Chetan Sharma predicts that in less than five years, the connected devices category will generate more revenue for the operators than the entire prepaid segment in the United States. If you assume the prepaid market generates about 18 percent of all mobile subscriptions, that will give you some idea of the magnitude of revenue.
Yankee Group researchers estimate 50 million prepaid customers at the moment. If you assume average monthly revenue of about $40 for each of those accounts, or $480 a year, you could estimate a market worth $24 billion or so. Since most connected devices these days use Wi-Fi rather than data plans, connected device revenue as big as prepaid assumes robust uptake both of tablets and a switch to mobile broadband connections in place of Wi-Fi as well.
Today, connected devices represent about three percent of the quarterly data revenues.

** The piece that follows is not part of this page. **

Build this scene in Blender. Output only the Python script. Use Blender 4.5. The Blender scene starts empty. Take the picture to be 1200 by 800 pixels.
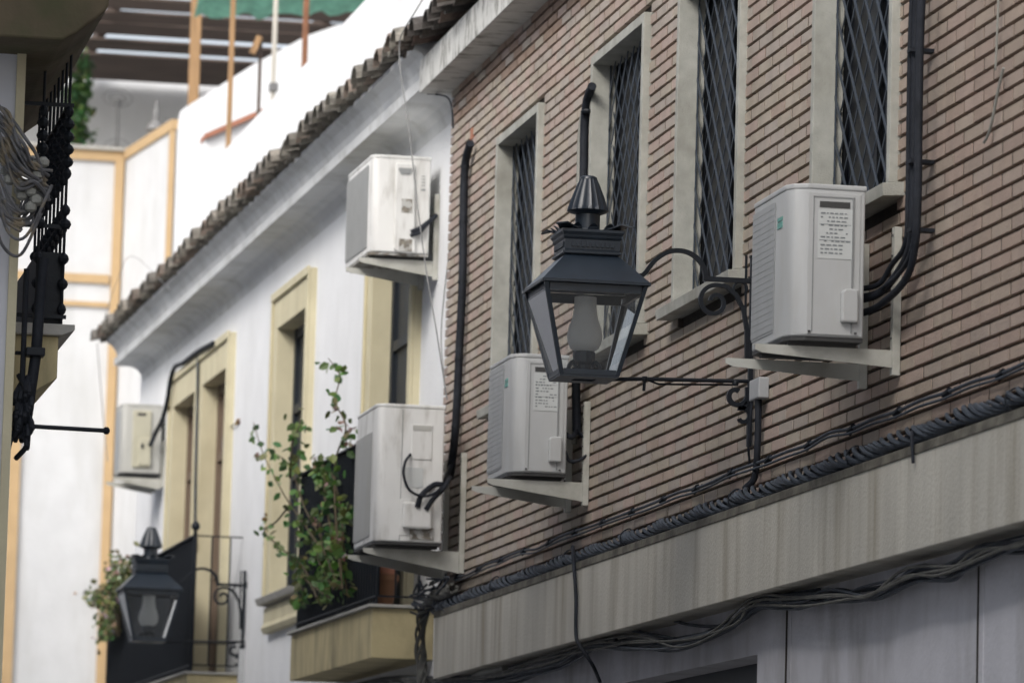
import bpy, math, random
from mathutils import Vector, Matrix
random.seed(7)
R = math.radians
scene = bpy.context.scene
COL = scene.collection

# ------------------------------------------------------------------ camera
F = 5600.0; CX, CY = 600.0, 400.0
dY = Vector((-465.0 - CX, -(1055.0 - CY), -F)).normalized()
u = Vector((.027, 1, 0)); u.z = -(u.x * dY.x + u.y * dY.y) / dY.z
dZ = u.normalized(); dX = dY.cross(dZ)
ROT = Matrix((dX, dY, dZ))
EYE = Vector((0, 0, 1.6))
def ray(px, py): return ROT @ Vector((px - CX, -(py - CY), -F))

class Fac:
    """a wall's own frame: t along it (away from the camera), o out of it, z up"""
    def __init__(s, x0, y0, ang=None, d=None):
        s.p = Vector((x0, y0, 0))
        if d is None:
            a = R(ang); d = (math.sin(a), math.cos(a), 0)
        s.d = Vector(d); s.n = Vector((-s.d.y, s.d.x, 0))
        s.rot = math.atan2(s.d.y, s.d.x)
    def pt(s, t, o, z): return s.p + s.d * t + s.n * o + Vector((0, 0, z))
    def on(s, px, py, o=0):          # place on the wall seen in that direction -> t,o,z
        r = ray(px, py); p0 = s.p + s.n * o; k = (p0 - EYE).dot(s.n) / r.dot(s.n); q = EYE + r * k
        return ((q - p0).dot(s.d), o, q.z)
    def perp(s, px, py, t):
        r = ray(px, py); p0 = s.p + s.d * t; k = (p0 - EYE).dot(s.d) / r.dot(s.d); q = EYE + r * k
        return (t, (q - p0).dot(s.n), q.z)
A = Fac(5.0, 0.0, 0)          # brick facade
B = Fac(5.12, 29.3, -.9)      # white facade
W = Fac(0, 0, d=(1, 0, 0))    # plain world axes: t = x, o = y

cd = bpy.data.cameras.new('camera'); cam = bpy.data.objects.new('camera', cd); COL.objects.link(cam)
M4 = ROT.to_4x4(); M4.translation = EYE; cam.matrix_world = M4
cd.sensor_width = 36; cd.lens = F / 1200 * 36; cd.clip_end = 2000; cd.clip_start = .1
cd.dof.use_dof = True; cd.dof.focus_distance = 21.6; cd.dof.aperture_fstop = 4.6
scene.camera = cam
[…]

By the end of 2010, Sharma expects the average U.S. data consumption to be approximately 325 MBytes per month, up 112 percent from 2009. This puts United States right behind Sweden in the top two nations, ranked by per capita mobile data consumption, says Sharma.
While the United States lags Japan and Korea in 3G penetration, most of the cutting edge research in the areas of data management and experimentation with policy, regulations, strategy, and business models is taking place in the networks of the U.S. operators and keenly watched by players across the global ecosystem, Sharma says.